• Given instruction
From the very first line of the data to the line containing "S = bpy.context.scene; COL = S.collection", retype everything exactly, leaving the pictures behind.

• Data shown

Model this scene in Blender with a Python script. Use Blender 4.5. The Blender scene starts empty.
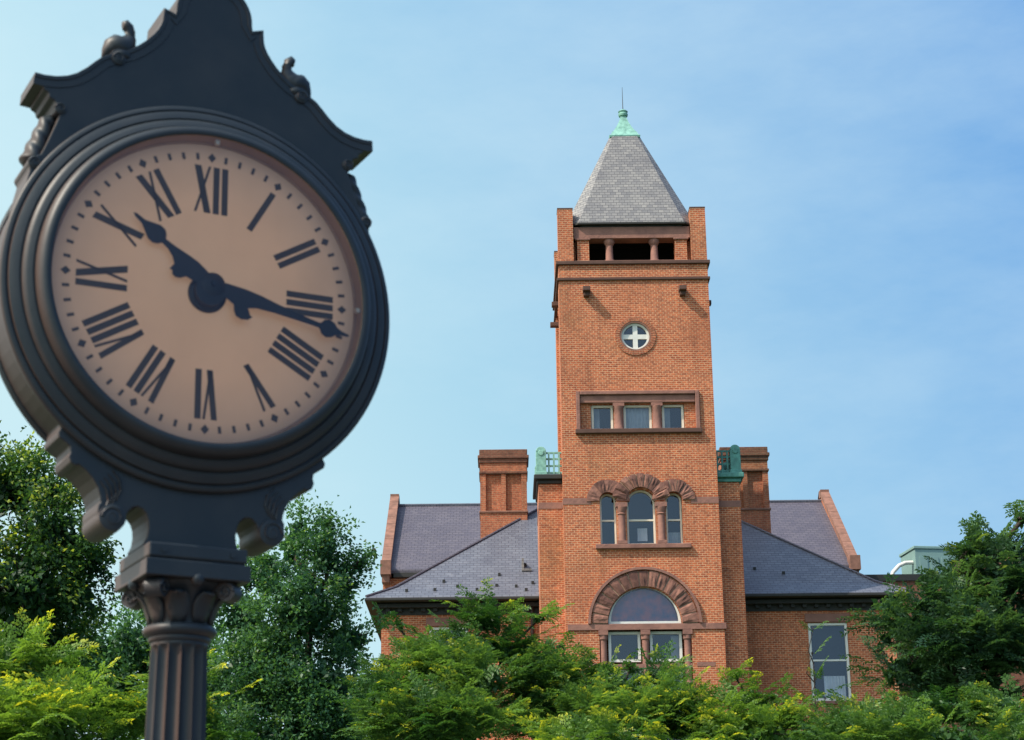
import bpy, bmesh, math, random
import numpy as np
from mathutils import Vector, Matrix
from mathutils.noise import noise as mnoise
random.seed(7); rng = np.random.default_rng(7)
PI = math.pi; R = math.radians
S = bpy.context.scene; COL = S.collection

# ------------------------------------------------------------------ camera numbers (used for surveying too)
F, PITCH, ROLL, CAMZ = 1850.0, R(17.6909), R(-0.7), 1.6
def at(x, y, Y):
    """world point seen at photo position x,y at distance Y"""
    dx, dy = x-512, -(y-370)
    c, s = math.cos(ROLL), math.sin(ROLL)
    u, v = c*dx-s*dy, s*dx+c*dy
    fy, fz = F*math.cos(PITCH)-v*math.sin(PITCH), F*math.sin(PITCH)+v*math.cos(PITCH)
    return Vector((u/fy*Y, Y, fz/fy*Y+CAMZ))

# ------------------------------------------------------------------ node helpers
def new_mat(name):
    m = bpy.data.materials.new(name); m.use_nodes = True
    nt = m.node_tree; nt.nodes.clear()
    out = nt.nodes.new('ShaderNodeOutputMaterial')
    b = nt.nodes.new('ShaderNodeBsdfPrincipled')
    nt.links.new(b.outputs[0], out.inputs[0])
    return m, nt, b, out
def nd(nt, t, **kw):
    n = nt.nodes.new(t)
    for k, v in kw.items():
        if k.startswith('i_'):
            key = k[2:]
            key = int(key) if key.isdigit() else key.replace('_', ' ')
            n.inputs[key].default_value = v
        else: setattr(n, k, v)
    return n
def mixc(nt, a, b, fac, mode='MIX'):
    n = nt.nodes.new('ShaderNodeMix'); n.data_type = 'RGBA'; n.blend_type = mode
    for i, v in ((0, fac), (6, a), (7, b)):
        if hasattr(v, 'links'): nt.links.new(v, n.inputs[i])
        else: n.inputs[i].default_value = v if not isinstance(v, tuple) else (*v, 1)[:4]
    return n.outputs[2]
def ramp(nt, src, stops):
    r = nt.nodes.new('ShaderNodeValToRGB')
    while len(r.color_ramp.elements) < len(stops): r.color_ramp.elements.new(0.5)
    for e, (p, c) in zip(r.color_ramp.elements, stops):
        e.position = p; e.color = (*c, 1) if isinstance(c, tuple) else (c, c, c, 1)
    nt.links.new(src, r.inputs[0]); return r.outputs[0]
def noise(nt, co, scale, detail=4, rough=.55):
    n = nd(nt, 'ShaderNodeTexNoise'); n.inputs['Scale'].default_value = scale
    n.inputs['Detail'].default_value = detail; n.inputs['Roughness'].default_value = rough
    nt.links.new(co, n.inputs['Vector']); return n.outputs['Fac']
def facade_coords(nt, flip=False):
    """object coordinates laid flat on whichever way the wall or slope faces"""
    tc = nd(nt, 'ShaderNodeTexCoord')
    sp = nd(nt, 'ShaderNodeSeparateXYZ'); nt.links.new(tc.outputs['Object'], sp.inputs[0])
    sn = nd(nt, 'ShaderNodeSeparateXYZ'); nt.links.new(tc.outputs['Normal'], sn.inputs[0])
    ax = nd(nt, 'ShaderNodeMath', operation='ABSOLUTE'); nt.links.new(sn.outputs[0], ax.inputs[0])
    ay = nd(nt, 'ShaderNodeMath', operation='ABSOLUTE'); nt.links.new(sn.outputs[1], ay.inputs[0])
    g = nd(nt, 'ShaderNodeMath', operation='GREATER_THAN'); nt.links.new(ax.outputs[0], g.inputs[0]); nt.links.new(ay.outputs[0], g.inputs[1])
    m = nd(nt, 'ShaderNodeMix'); m.data_type = 'FLOAT'
    nt.links.new(g.outputs[0], m.inputs[0]); nt.links.new(sp.outputs[0], m.inputs[2]); nt.links.new(sp.outputs[1], m.inputs[3])
    c = nd(nt, 'ShaderNodeCombineXYZ'); nt.links.new(m.outputs[0], c.inputs[0]); nt.links.new(sp.outputs[2], c.inputs[1])
    return c.outputs[0], tc.outputs['Object']
def bump(nt, b, h, strength, dist=.02):
    n = nd(nt, 'ShaderNodeBump'); n.inputs['Strength'].default_value = strength; n.inputs['Distance'].default_value = dist
    nt.links.new(h, n.inputs['Height']); nt.links.new(n.outputs[0], b.inputs['Normal'])

def brick_mat(name, c1, c2, mortar, bw=.215, rh=.076, ms=.010, streak=.5):
    m, nt, b, out = new_mat(name)
    uv, oc = facade_coords(nt)
    br = nd(nt, 'ShaderNodeTexBrick'); nt.links.new(uv, br.inputs['Vector'])
    br.inputs['Scale'].default_value = 1; br.inputs['Brick Width'].default_value = bw; br.inputs['Row Height'].default_value = rh
    br.inputs['Mortar Size'].default_value = ms; br.inputs['Mortar Smooth'].default_value = .2; br.inputs['Bias'].default_value = -.1
    br.inputs['Color1'].default_value = (*c1, 1); br.inputs['Color2'].default_value = (*c2, 1); br.inputs['Mortar'].default_value = (*mortar, 1)
    n1 = noise(nt, oc, .55, 5, .6); n2 = noise(nt, oc, 4.5, 4)
    col = mixc(nt, br.outputs['Color'], (c1[0]*.45, c1[1]*.5, c1[2]*.6), ramp(nt, n1, [(.45, 0.0), (.75, streak)]))
    col = mixc(nt, col, (1.2, 1.1, 1.02), ramp(nt, n2, [(.4, 0.0), (.8, .35)]), 'MULTIPLY')
    mps = nd(nt, 'ShaderNodeMapping'); mps.inputs['Scale'].default_value = (2.6, 2.6, .22); nt.links.new(oc, mps.inputs[0])
    n6 = noise(nt, mps.outputs[0], 1.0, 4); col = mixc(nt, col, (.55, .52, .52), ramp(nt, n6, [(.50, 0.0), (.75, .55)]), 'MULTIPLY')
    # mossy damp patches
    n3 = noise(nt, oc, .32, 3); col = mixc(nt, col, (.16, .13, .05), ramp(nt, n3, [(.55, 0.0), (.75, .5)]))
    n5 = noise(nt, oc, 9, 3, .7); col = mixc(nt, col, (.62, .60, .62), ramp(nt, n5, [(.38, .8), (.55, 0.0)]), 'MULTIPLY')
    nt.links.new(col, b.inputs['Base Color']); b.inputs['Roughness'].default_value = .88
    inv = nd(nt, 'ShaderNodeMath', operation='SUBTRACT'); inv.inputs[0].default_value = 1; nt.links.new(br.outputs['Fac'], inv.inputs[1])
    bump(nt, b, inv.outputs[0], .5, .008)
    return m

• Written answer
Model this scene in Blender with a Python script. Use Blender 4.5. The Blender scene starts empty.
import bpy, bmesh, math, random
import numpy as np
from mathutils import Vector, Matrix
from mathutils.noise import noise as mnoise
random.seed(7); rng = np.random.default_rng(7)
PI = math.pi; R = math.radians
S = bpy.context.scene; COL = S.collection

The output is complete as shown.